BRIEF
Restate each entry word for word, leaving nothing out.

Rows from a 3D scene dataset
◇ ◇ ◇ ◇ ◇ ◇ ◇
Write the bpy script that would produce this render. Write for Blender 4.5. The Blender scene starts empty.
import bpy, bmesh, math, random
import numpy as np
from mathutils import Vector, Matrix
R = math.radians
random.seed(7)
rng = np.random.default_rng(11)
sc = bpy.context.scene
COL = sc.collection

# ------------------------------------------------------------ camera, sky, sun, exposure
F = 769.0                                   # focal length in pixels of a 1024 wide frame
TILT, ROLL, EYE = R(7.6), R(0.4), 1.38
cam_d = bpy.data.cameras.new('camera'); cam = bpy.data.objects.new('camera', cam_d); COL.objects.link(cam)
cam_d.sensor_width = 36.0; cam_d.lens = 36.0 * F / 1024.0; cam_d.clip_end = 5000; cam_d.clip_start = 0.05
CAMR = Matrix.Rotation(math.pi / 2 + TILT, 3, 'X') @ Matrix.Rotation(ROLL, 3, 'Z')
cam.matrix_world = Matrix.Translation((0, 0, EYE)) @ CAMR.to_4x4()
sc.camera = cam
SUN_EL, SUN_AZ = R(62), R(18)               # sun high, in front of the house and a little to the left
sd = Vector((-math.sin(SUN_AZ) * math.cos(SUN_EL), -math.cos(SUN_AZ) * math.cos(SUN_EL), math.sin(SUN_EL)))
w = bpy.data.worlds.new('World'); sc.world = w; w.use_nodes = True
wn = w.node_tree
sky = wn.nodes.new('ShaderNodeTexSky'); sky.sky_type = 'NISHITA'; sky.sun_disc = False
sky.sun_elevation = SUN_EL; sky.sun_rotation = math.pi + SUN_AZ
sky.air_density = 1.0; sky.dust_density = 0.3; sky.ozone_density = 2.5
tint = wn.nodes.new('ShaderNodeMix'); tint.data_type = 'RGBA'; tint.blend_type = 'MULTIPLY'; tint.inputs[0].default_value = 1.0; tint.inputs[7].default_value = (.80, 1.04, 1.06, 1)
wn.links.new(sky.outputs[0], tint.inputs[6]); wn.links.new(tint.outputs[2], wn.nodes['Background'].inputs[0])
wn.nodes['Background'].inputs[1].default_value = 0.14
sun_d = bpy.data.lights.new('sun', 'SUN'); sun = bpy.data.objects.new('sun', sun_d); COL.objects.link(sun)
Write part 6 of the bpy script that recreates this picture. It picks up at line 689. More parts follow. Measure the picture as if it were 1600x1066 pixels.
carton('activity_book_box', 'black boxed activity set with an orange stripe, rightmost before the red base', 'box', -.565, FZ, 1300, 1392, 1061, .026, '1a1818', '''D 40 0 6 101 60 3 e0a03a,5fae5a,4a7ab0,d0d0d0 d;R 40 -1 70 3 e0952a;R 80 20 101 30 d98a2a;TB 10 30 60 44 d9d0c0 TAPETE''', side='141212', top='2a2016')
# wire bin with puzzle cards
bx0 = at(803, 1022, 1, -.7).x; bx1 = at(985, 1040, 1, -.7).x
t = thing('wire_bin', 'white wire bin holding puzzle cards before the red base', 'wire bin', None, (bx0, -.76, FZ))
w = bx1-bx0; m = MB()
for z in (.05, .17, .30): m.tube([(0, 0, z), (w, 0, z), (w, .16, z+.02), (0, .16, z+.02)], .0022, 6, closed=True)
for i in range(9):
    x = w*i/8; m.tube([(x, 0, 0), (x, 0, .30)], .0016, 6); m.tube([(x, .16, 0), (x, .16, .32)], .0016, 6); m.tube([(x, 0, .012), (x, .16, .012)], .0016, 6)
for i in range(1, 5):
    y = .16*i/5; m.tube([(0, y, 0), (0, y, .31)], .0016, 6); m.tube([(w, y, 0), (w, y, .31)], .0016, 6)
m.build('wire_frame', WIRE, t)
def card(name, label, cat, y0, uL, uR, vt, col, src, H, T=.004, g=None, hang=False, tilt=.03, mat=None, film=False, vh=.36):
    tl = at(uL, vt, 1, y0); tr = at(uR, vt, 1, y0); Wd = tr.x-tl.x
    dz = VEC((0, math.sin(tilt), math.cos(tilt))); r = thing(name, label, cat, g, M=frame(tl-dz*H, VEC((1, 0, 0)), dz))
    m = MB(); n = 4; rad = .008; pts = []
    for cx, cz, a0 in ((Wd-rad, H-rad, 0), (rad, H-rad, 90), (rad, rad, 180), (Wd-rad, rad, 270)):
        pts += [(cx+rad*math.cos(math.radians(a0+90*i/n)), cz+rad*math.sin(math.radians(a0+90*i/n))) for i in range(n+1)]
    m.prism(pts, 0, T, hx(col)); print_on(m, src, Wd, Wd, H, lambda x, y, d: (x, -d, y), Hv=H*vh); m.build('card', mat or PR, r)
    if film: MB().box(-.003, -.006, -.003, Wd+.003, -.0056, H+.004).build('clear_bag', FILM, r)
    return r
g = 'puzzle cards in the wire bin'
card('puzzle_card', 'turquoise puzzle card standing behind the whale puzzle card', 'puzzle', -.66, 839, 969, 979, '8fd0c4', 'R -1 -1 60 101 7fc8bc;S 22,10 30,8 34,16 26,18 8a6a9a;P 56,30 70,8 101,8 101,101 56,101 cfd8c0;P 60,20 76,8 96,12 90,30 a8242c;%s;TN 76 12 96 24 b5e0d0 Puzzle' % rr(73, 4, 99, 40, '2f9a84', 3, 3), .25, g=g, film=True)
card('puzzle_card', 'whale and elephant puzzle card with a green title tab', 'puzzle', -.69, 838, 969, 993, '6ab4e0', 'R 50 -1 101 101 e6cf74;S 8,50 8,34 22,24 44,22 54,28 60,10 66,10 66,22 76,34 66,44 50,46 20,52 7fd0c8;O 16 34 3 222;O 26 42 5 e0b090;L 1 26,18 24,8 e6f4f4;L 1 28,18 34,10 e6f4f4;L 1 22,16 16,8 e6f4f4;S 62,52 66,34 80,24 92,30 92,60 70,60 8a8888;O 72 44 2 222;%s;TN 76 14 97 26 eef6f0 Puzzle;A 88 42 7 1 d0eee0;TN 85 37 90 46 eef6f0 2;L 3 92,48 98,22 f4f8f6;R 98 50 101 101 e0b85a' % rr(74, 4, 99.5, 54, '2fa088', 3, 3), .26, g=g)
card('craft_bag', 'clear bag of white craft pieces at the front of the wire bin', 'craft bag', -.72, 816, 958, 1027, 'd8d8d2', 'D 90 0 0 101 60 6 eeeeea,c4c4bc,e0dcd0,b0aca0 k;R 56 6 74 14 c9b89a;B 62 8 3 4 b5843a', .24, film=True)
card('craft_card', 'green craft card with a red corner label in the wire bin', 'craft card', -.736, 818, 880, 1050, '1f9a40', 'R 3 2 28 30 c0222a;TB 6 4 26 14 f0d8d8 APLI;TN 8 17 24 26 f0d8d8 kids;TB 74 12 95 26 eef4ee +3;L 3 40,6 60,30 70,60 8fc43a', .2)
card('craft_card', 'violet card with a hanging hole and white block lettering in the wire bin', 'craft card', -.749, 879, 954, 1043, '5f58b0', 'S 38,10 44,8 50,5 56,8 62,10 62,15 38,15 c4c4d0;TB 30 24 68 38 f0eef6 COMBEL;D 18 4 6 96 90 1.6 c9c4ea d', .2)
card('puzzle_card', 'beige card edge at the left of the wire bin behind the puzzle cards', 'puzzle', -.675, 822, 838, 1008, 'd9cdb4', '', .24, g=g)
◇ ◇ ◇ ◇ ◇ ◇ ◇
TASK SOLUTION
Write the bpy script that would produce this render. Write for Blender 4.5. The Blender scene starts empty.
import bpy, bmesh, math, random
import numpy as np
from mathutils import Vector, Matrix
R = math.radians
random.seed(7)
rng = np.random.default_rng(11)
sc = bpy.context.scene
COL = sc.collection

# ------------------------------------------------------------ camera, sky, sun, exposure
F = 769.0                                   # focal length in pixels of a 1024 wide frame
TILT, ROLL, EYE = R(7.6), R(0.4), 1.38
cam_d = bpy.data.cameras.new('camera'); cam = bpy.data.objects.new('camera', cam_d); COL.objects.link(cam)
cam_d.sensor_width = 36.0; cam_d.lens = 36.0 * F / 1024.0; cam_d.clip_end = 5000; cam_d.clip_start = 0.05
CAMR = Matrix.Rotation(math.pi / 2 + TILT, 3, 'X') @ Matrix.Rotation(ROLL, 3, 'Z')
cam.matrix_world = Matrix.Translation((0, 0, EYE)) @ CAMR.to_4x4()
sc.camera = cam
SUN_EL, SUN_AZ = R(62), R(18)               # sun high, in front of the house and a little to the left
sd = Vector((-math.sin(SUN_AZ) * math.cos(SUN_EL), -math.cos(SUN_AZ) * math.cos(SUN_EL), math.sin(SUN_EL)))
w = bpy.data.worlds.new('World'); sc.world = w; w.use_nodes = True
wn = w.node_tree
sky = wn.nodes.new('ShaderNodeTexSky'); sky.sky_type = 'NISHITA'; sky.sun_disc = False
sky.sun_elevation = SUN_EL; sky.sun_rotation = math.pi + SUN_AZ
sky.air_density = 1.0; sky.dust_density = 0.3; sky.ozone_density = 2.5
tint = wn.nodes.new('ShaderNodeMix'); tint.data_type = 'RGBA'; tint.blend_type = 'MULTIPLY'; tint.inputs[0].default_value = 1.0; tint.inputs[7].default_value = (.80, 1.04, 1.06, 1)
wn.links.new(sky.outputs[0], tint.inputs[6]); wn.links.new(tint.outputs[2], wn.nodes['Background'].inputs[0])
wn.nodes['Background'].inputs[1].default_value = 0.14
sun_d = bpy.data.lights.new('sun', 'SUN'); sun = bpy.data.objects.new('sun', sun_d); COL.objects.link(sun)
Write part 6 of the bpy script that recreates this picture. It picks up at line 689. More parts follow. Measure the picture as if it were 1600x1066 pixels.
carton('activity_book_box', 'black boxed activity set with an orange stripe, rightmost before the red base', 'box', -.565, FZ, 1300, 1392, 1061, .026, '1a1818', '''D 40 0 6 101 60 3 e0a03a,5fae5a,4a7ab0,d0d0d0 d;R 40 -1 70 3 e0952a;R 80 20 101 30 d98a2a;TB 10 30 60 44 d9d0c0 TAPETE''', side='141212', top='2a2016')
# wire bin with puzzle cards
bx0 = at(803, 1022, 1, -.7).x; bx1 = at(985, 1040, 1, -.7).x
t = thing('wire_bin', 'white wire bin holding puzzle cards before the red base', 'wire bin', None, (bx0, -.76, FZ))
w = bx1-bx0; m = MB()
for z in (.05, .17, .30): m.tube([(0, 0, z), (w, 0, z), (w, .16, z+.02), (0, .16, z+.02)], .0022, 6, closed=True)
for i in range(9):
    x = w*i/8; m.tube([(x, 0, 0), (x, 0, .30)], .0016, 6); m.tube([(x, .16, 0), (x, .16, .32)], .0016, 6); m.tube([(x, 0, .012), (x, .16, .012)], .0016, 6)
for i in range(1, 5):
    y = .16*i/5; m.tube([(0, y, 0), (0, y, .31)], .0016, 6); m.tube([(w, y, 0), (w, y, .31)], .0016, 6)
m.build('wire_frame', WIRE, t)
def card(name, label, cat, y0, uL, uR, vt, col, src, H, T=.004, g=None, hang=False, tilt=.03, mat=None, film=False, vh=.36):
    tl = at(uL, vt, 1, y0); tr = at(uR, vt, 1, y0); Wd = tr.x-tl.x
    dz = VEC((0, math.sin(tilt), math.cos(tilt))); r = thing(name, label, cat, g, M=frame(tl-dz*H, VEC((1, 0, 0)), dz))
    m = MB(); n = 4; rad = .008; pts = []
    for cx, cz, a0 in ((Wd-rad, H-rad, 0), (rad, H-rad, 90), (rad, rad, 180), (Wd-rad, rad, 270)):
        pts += [(cx+rad*math.cos(math.radians(a0+90*i/n)), cz+rad*math.sin(math.radians(a0+90*i/n))) for i in range(n+1)]
    m.prism(pts, 0, T, hx(col)); print_on(m, src, Wd, Wd, H, lambda x, y, d: (x, -d, y), Hv=H*vh); m.build('card', mat or PR, r)
    if film: MB().box(-.003, -.006, -.003, Wd+.003, -.0056, H+.004).build('clear_bag', FILM, r)
    return r
g = 'puzzle cards in the wire bin'
card('puzzle_card', 'turquoise puzzle card standing behind the whale puzzle card', 'puzzle', -.66, 839, 969, 979, '8fd0c4', 'R -1 -1 60 101 7fc8bc;S 22,10 30,8 34,16 26,18 8a6a9a;P 56,30 70,8 101,8 101,101 56,101 cfd8c0;P 60,20 76,8 96,12 90,30 a8242c;%s;TN 76 12 96 24 b5e0d0 Puzzle' % rr(73, 4, 99, 40, '2f9a84', 3, 3), .25, g=g, film=True)
card('puzzle_card', 'whale and elephant puzzle card with a green title tab', 'puzzle', -.69, 838, 969, 993, '6ab4e0', 'R 50 -1 101 101 e6cf74;S 8,50 8,34 22,24 44,22 54,28 60,10 66,10 66,22 76,34 66,44 50,46 20,52 7fd0c8;O 16 34 3 222;O 26 42 5 e0b090;L 1 26,18 24,8 e6f4f4;L 1 28,18 34,10 e6f4f4;L 1 22,16 16,8 e6f4f4;S 62,52 66,34 80,24 92,30 92,60 70,60 8a8888;O 72 44 2 222;%s;TN 76 14 97 26 eef6f0 Puzzle;A 88 42 7 1 d0eee0;TN 85 37 90 46 eef6f0 2;L 3 92,48 98,22 f4f8f6;R 98 50 101 101 e0b85a' % rr(74, 4, 99.5, 54, '2fa088', 3, 3), .26, g=g)
card('craft_bag', 'clear bag of white craft pieces at the front of the wire bin', 'craft bag', -.72, 816, 958, 1027, 'd8d8d2', 'D 90 0 0 101 60 6 eeeeea,c4c4bc,e0dcd0,b0aca0 k;R 56 6 74 14 c9b89a;B 62 8 3 4 b5843a', .24, film=True)
card('craft_card', 'green craft card with a red corner label in the wire bin', 'craft card', -.736, 818, 880, 1050, '1f9a40', 'R 3 2 28 30 c0222a;TB 6 4 26 14 f0d8d8 APLI;TN 8 17 24 26 f0d8d8 kids;TB 74 12 95 26 eef4ee +3;L 3 40,6 60,30 70,60 8fc43a', .2)
card('craft_card', 'violet card with a hanging hole and white block lettering in the wire bin', 'craft card', -.749, 879, 954, 1043, '5f58b0', 'S 38,10 44,8 50,5 56,8 62,10 62,15 38,15 c4c4d0;TB 30 24 68 38 f0eef6 COMBEL;D 18 4 6 96 90 1.6 c9c4ea d', .2)
card('puzzle_card', 'beige card edge at the left of the wire bin behind the puzzle cards', 'puzzle', -.675, 822, 838, 1008, 'd9cdb4', '', .24, g=g)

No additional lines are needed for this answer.